Il y a douze ans, le Land de Berlin a privatisé ses entreprises de gestion de l’eau au profit de Veolia et du conglomérat allemand RWE. Depuis, les tarifs de l’eau ont explosé ; mais jusque là, le Land, comme Veolia et RWE, avaient réussi à garder secrète la base contractuelle de ces augmentations de prix. Organisé à l’initiative de la Grüne Liga de Berlin, un referendum d’initiative populaire, le « Berliner Wassertisch », réclamait la publication puis l’annulation du contrat secret. A l’issue de la seconde étape du referendum, 265 400 signatures avaient été recueillies à la date du 27 octobre à 13 heures. Soit davantage que les 172 000 signatures requises pour obtenir la tenue d’un vote officiel sur la publication du contrat.
Le contrat et ses clauses confidentielles ont ainsi été publiés le samedi 30 octobre par la TAZ.
L’enquête de la TAZ révèle comment le gouvernement du Land a accordé aux entreprises privées une garantie de profit que même la Cour constitutionnelle du Land ne pouvait pas remettre en cause. Sur cette base, Veolia et RWE engrangent depuis lors chaque année des centaines de millions d’euros.
En 1999, le Land de Berlin avait vendu 49,9 % du capital de son entreprise publique d’eau à Veolia et RWE pour un montant de 3,3 milliards de marks, donnant naissance à Berlinwasser holding AG.
L’ancienne « entreprise locale gérée bureaucratiquement » étant dès lors vouée à devenir une « utilities », qui opère dans d’innombrables champs d’activité, et sert surtout de « faux nez » allemand à Veolia dans le reste du monde…
Les inquiétudes des opposants à la privatisation étaient plus que légitimes. Après la vente, les entreprises se sont radicalement débarrassées de leurs activités soumises à la concurrence, comme les télécommunications (Berlikomm) ou la valorisation des déchets (Schwarze Pumpe). Et se sont alors concentrées sur leur monopole : l’eau de Berlin. Au lieu des nouveaux postes de travail promis, le nombre d’emplois s’est réduit. On ne compte plus aujourd’hui que 5283 employés dans les services d’eau, y compris leurs filiales encore actives. En 1999, ils étaient encore 6265 personnes.
Les bénéfices ont par contre explosé dans le même temps, grâce à la « garantie de profit » que le Land a concédé à Veolia et RWE dans le contrat secret.
Les coûts de cette « garantie de profit » ont été inclus dans les tarifs de l’eau, et sont depuis lors supportés par les Berlinois.
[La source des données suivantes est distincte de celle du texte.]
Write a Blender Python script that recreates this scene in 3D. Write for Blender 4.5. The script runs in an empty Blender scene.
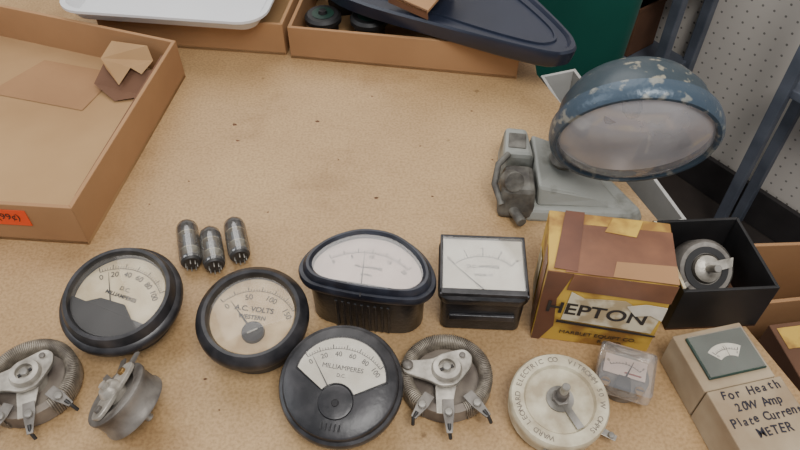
import bpy, math, random
from mathutils import Vector, Matrix, Euler
random.seed(4)
T=0.75
R=math.radians
# ---------------------------------------------------------------- materials
def lin(c):
    o=[]
    for v in c:
        v/=255.0
        o.append(v/12.92 if v<=0.04045 else ((v+0.055)/1.055)**2.4)
    return tuple(o)+(1.0,)
def new_mat(name):
    m=bpy.data.materials.new(name); m.use_nodes=True
    nt=m.node_tree
    return m,nt,nt.nodes['Principled BSDF']
def mat(name,c1,c2=None,scale=20,rough=0.6,metal=0.0,bump=0.0,bscale=None,lo=0.35,hi=0.65,detail=5,spec=0.5):
    m,nt,b=new_mat(name)
    b.inputs['Roughness'].default_value=rough
    b.inputs['Metallic'].default_value=metal
    b.inputs['Specular IOR Level'].default_value=spec
    tc=nt.nodes.new('ShaderNodeTexCoord')
    if c2 is None: c2=tuple(max(0,v*0.85) for v in c1)
    n=nt.nodes.new('ShaderNodeTexNoise'); n.inputs['Scale'].default_value=scale; n.inputs['Detail'].default_value=detail
    r=nt.nodes.new('ShaderNodeValToRGB')
    r.color_ramp.elements[0].position=lo; r.color_ramp.elements[0].color=lin(c2)
    r.color_ramp.elements[1].position=hi; r.color_ramp.elements[1].color=lin(c1)
    nt.links.new(tc.outputs['Object'],n.inputs['Vector'])
    nt.links.new(n.outputs['Fac'],r.inputs['Fac']); nt.links.new(r.outputs['Color'],b.inputs['Base Color'])
    if bump>0:
        n2=nt.nodes.new('ShaderNodeTexNoise'); n2.inputs['Scale'].default_value=bscale or scale*3; n2.inputs['Detail'].default_value=4
        bp=nt.nodes.new('ShaderNodeBump'); bp.inputs['Strength'].default_value=bump; bp.inputs['Distance'].default_value=0.002
        nt.links.new(tc.outputs['Object'],n2.inputs['Vector'])
        nt.links.new(n2.outputs['Fac'],bp.inputs['Height']); nt.links.new(bp.outputs['Normal'],b.inputs['Normal'])
    return m
def mat_glass(name,tint=(1,1,1),gl=0.35,rough=0.05,base=0.05,dust_haze=0.0,dust_haze_col=(.8,.8,.8)):
    m=bpy.data.materials.new(name); m.use_nodes=True; nt=m.node_tree
    for n in list(nt.nodes):
        if n.type!='OUTPUT_MATERIAL': nt.nodes.remove(n)
    out=[n for n in nt.nodes if n.type=='OUTPUT_MATERIAL'][0]
    tr=nt.nodes.new('ShaderNodeBsdfTransparent'); tr.inputs[0].default_value=tint+(1,)
    g=nt.nodes.new('ShaderNodeBsdfGlossy'); g.inputs['Roughness'].default_value=rough
    lw=nt.nodes.new('ShaderNodeLayerWeight'); lw.inputs[0].default_value=0.3
    mr=nt.nodes.new('ShaderNodeMapRange'); mr.inputs[3].default_value=base; mr.inputs[4].default_value=gl
    mx=nt.nodes.new('ShaderNodeMixShader')
    nt.links.new(lw.outputs['Fresnel'],mr.inputs[0]); nt.links.new(mr.outputs[0],mx.inputs[0])
    nt.links.new(tr.outputs[0],mx.inputs[1]); nt.links.new(g.outputs[0],mx.inputs[2])
    last=mx
    if dust_haze>0:  # diffuse layer: dust film on glass, painted glare on the lamp lens
        df=nt.nodes.new('ShaderNodeBsdfDiffuse'); df.inputs[0].default_value=dust_haze_col+(1,)
        tc=nt.nodes.new('ShaderNodeTexCoord'); no=nt.nodes.new('ShaderNodeTexNoise'); no.inputs['Scale'].default_value=22; no.inputs['Detail'].default_value=6
        m2=nt.nodes.new('ShaderNodeMapRange'); m2.inputs[1].default_value=.3; m2.inputs[2].default_value=.7; m2.inputs[3].default_value=dust_haze*.6; m2.inputs[4].default_value=dust_haze*1.3
        mx2=nt.nodes.new('ShaderNodeMixShader')
        nt.links.new(tc.outputs['Object'],no.inputs['Vector']); nt.links.new(no.outputs['Fac'],m2.inputs[0]); nt.links.new(m2.outputs[0],mx2.inputs[0])
        nt.links.new(mx.outputs[0],mx2.inputs[1]); nt.links.new(df.outputs[0],mx2.inputs[2]); last=mx2
    nt.links.new(last.outputs[0],out.inputs[0])
    return m
def mat_board():
    m,nt,b=new_mat('hardboard_tabletop'); b.inputs['Roughness'].default_value=0.48
    b.inputs['Specular IOR Level'].default_value=0.45
    L=nt.links; N=nt.nodes
    tc=N.new('ShaderNodeTexCoord')
    n1=N.new('ShaderNodeTexNoise'); n1.inputs['Scale'].default_value=3.5; n1.inputs['Detail'].default_value=8; n1.inputs['Roughness'].default_value=.65
    r1=N.new('ShaderNodeValToRGB'); r1.color_ramp.elements[0].position=.3; r1.color_ramp.elements[0].color=lin((164,132,92)); r1.color_ramp.elements[1].position=.7; r1.color_ramp.elements[1].color=lin((196,163,118))
    n2=N.new('ShaderNodeTexNoise'); n2.inputs['Scale'].default_value=420; n2.inputs['Detail'].default_value=3
    r2=N.new('ShaderNodeValToRGB'); r2.color_ramp.elements[0].position=.34; r2.color_ramp.elements[0].color=(.58,.54,.48,1); r2.color_ramp.elements[1].position=.6; r2.color_ramp.elements[1].color=(1.0,1.0,1.0,1)
    mu=N.new('ShaderNodeMix'); mu.data_type='RGBA'; mu.blend_type='MULTIPLY'; mu.inputs[0].default_value=.6
    v=N.new('ShaderNodeTexVoronoi'); v.inputs['Scale'].default_value=14
    r3=N.new('ShaderNodeValToRGB'); r3.color_ramp.elements[0].position=.025; r3.color_ramp.elements[0].color=(.25,.18,.12,1); r3.color_ramp.elements[1].position=.045; r3.color_ramp.elements[1].color=(1,1,1,1)
    mu2=N.new('ShaderNodeMix'); mu2.data_type='RGBA'; mu2.blend_type='MULTIPLY'; mu2.inputs[0].default_value=.5
    n4=N.new('ShaderNodeTexNoise'); n4.inputs['Scale'].default_value=9; n4.inputs['Detail'].default_value=10; n4.inputs['Roughness'].default_value=.7
    r4=N.new('ShaderNodeValToRGB'); r4.color_ramp.elements[0].position=.32; r4.color_ramp.elements[0].color=(.62,.55,.48,1); r4.color_ramp.elements[1].position=.48; r4.color_ramp.elements[1].color=(1,1,1,1)
    mu3=N.new('ShaderNodeMix'); mu3.data_type='RGBA'; mu3.blend_type='MULTIPLY'; mu3.inputs[0].default_value=.6
    for n in (n1,n2,v,n4): L.new(tc.outputs['Object'],n.inputs['Vector'])
    L.new(n1.outputs['Fac'],r1.inputs['Fac']); L.new(n2.outputs['Fac'],r2.inputs['Fac']); L.new(v.outputs['Distance'],r3.inputs['Fac']); L.new(n4.outputs['Fac'],r4.inputs['Fac'])
    L.new(r1.outputs['Color'],mu.inputs[6]); L.new(r2.outputs['Color'],mu.inputs[7])
    L.new(mu.outputs[2],mu2.inputs[6]); L.new(r3.outputs['Color'],mu2.inputs[7])
    L.new(mu2.outputs[2],mu3.inputs[6]); L.new(r4.outputs['Color'],mu3.inputs[7]); L.new(mu3.outputs[2],b.inputs['Base Color'])
    bp=N.new('ShaderNodeBump'); bp.inputs['Strength'].default_value=.2; bp.inputs['Distance'].default_value=.0006
    L.new(n2.outputs['Fac'],bp.inputs['Height']); L.new(bp.outputs['Normal'],b.inputs['Normal'])
    return m
def mat_pegboard():
    m,nt,b=new_mat('pegboard'); b.inputs['Roughness'].default_value=0.6
    L=nt.links; N=nt.nodes
    tc=N.new('ShaderNodeTexCoord'); sx=N.new('ShaderNodeSeparateXYZ'); L.new(tc.outputs['Object'],sx.inputs[0])
    outs=[]
    for ax in ('X','Z'):
        a=N.new('ShaderNodeMath'); a.operation='MULTIPLY'; a.inputs[1].default_value=1/0.0254; L.new(sx.outputs[ax],a.inputs[0])
        f=N.new('ShaderNodeMath'); f.operation='FRACT'; L.new(a.outputs[0],f.inputs[0])
        s=N.new('ShaderNodeMath'); s.operation='SUBTRACT'; s.inputs[1].default_value=.5; L.new(f.outputs[0],s.inputs[0])
        p=N.new('ShaderNodeMath'); p.operation='POWER'; p.inputs[1].default_value=2; 
        ab=N.new('ShaderNodeMath'); ab.operation='ABSOLUTE'; L.new(s.outputs[0],ab.inputs[0]); L.new(ab.outputs[0],p.inputs[0]); outs.append(p)
    ad=N.new('ShaderNodeMath'); ad.operation='ADD'; L.new(outs[0].outputs[0],ad.inputs[0]); L.new(outs[1].outputs[0],ad.inputs[1])
    lt=N.new('ShaderNodeMath'); lt.operation='LESS_THAN'; lt.inputs[1].default_value=.010; L.new(ad.outputs[0],lt.inputs[0])
    mx=N.new('ShaderNodeMix'); mx.data_type='RGBA'; mx.inputs[6].default_value=lin((222,214,204)); mx.inputs[7].default_value=lin((140,134,126))
    L.new(lt.outputs[0],mx.inputs[0]); L.new(mx.outputs[2],b.inputs['Base Color'])
    return m
M={}
M['board']=mat_board()
M['peg']=mat_pegboard()
M['card']=mat('cardboard',(168,128,88),(148,110,74),scale=6,rough=.8,bump=.1,bscale=200)
M['card_in']=mat('cardboard_inner',(180,145,102),(158,123,82),scale=5,rough=.85)
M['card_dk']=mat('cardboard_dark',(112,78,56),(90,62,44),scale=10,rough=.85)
M['card_grey']=mat('cardboard_grey',(172,156,130),(140,120,94),scale=18,rough=.85)
M['black']=mat('black_bakelite',(40,38,39),(20,20,22),scale=60,rough=.30,bump=.15,bscale=300)
M['blackmat']=mat('black_matte',(32,31,32),(19,19,20),scale=30,rough=.55)
M['dusty']=mat('dusty_bakelite',(64,62,64),(26,26,29),scale=70,rough=.36,bump=.1,lo=.4,hi=.8,detail=9)
M['bluedusty']=mat('blue_black_bakelite',(54,58,70),(25,27,36),scale=60,rough=.34,bump=.1,lo=.4,hi=.8,detail=9)
M['bluebk']=mat('black_plastic_tray',(40,46,62),(28,33,46),scale=10,rough=.32)
M['dial']=mat('dial_paper',(220,204,170),(194,174,136),scale=60,rough=.7,detail=8)
M['dialold']=mat('aged_dial_paper',(212,188,148),(178,150,110),scale=60,rough=.7,detail=8)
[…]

Pourtant, dès 1999, la Cour constitutionnelle avait déclaré cette garantie de profit illégale. Car les contrats secrets stipulent que le Land de Berlin doit indemniser les actionnaires privés si cette « garantie de profit » n’est pas assurée par les bénéfices retirés de l’exploitation normale du service.
Pour y parvenir on a donc ponctionné les bénéfices du service d’eau, au détriment des finances du Land, qui en bénéficiait pleinement auparavant.
En 2004, le contrat initial a été modifié et ces clauses confidentielles, jusqu’alors accessibles, en ont été supprimées, mais reprises dans un protocole secret annexe.
Depuis lors, ce sont près de 40 % des services d’eau potable qui ont été, à l’identique, confiés au secteur privé en Allemagne, comme à Brême, Essen, Höxter, Gelsenkirchen, Dresde, Schwerin, Goslar, Cottbus ou Rostock. Autant de « privatisations de fait » dont les contrats n’ont encore été publiés nulle part.
Le dossier complet sur la privatisation de l’eau à Berlin et nombre d’autres textes ont été publiés dans le Sonntaz (l’édition dominicale du TAZ) du 30 octobre 2010.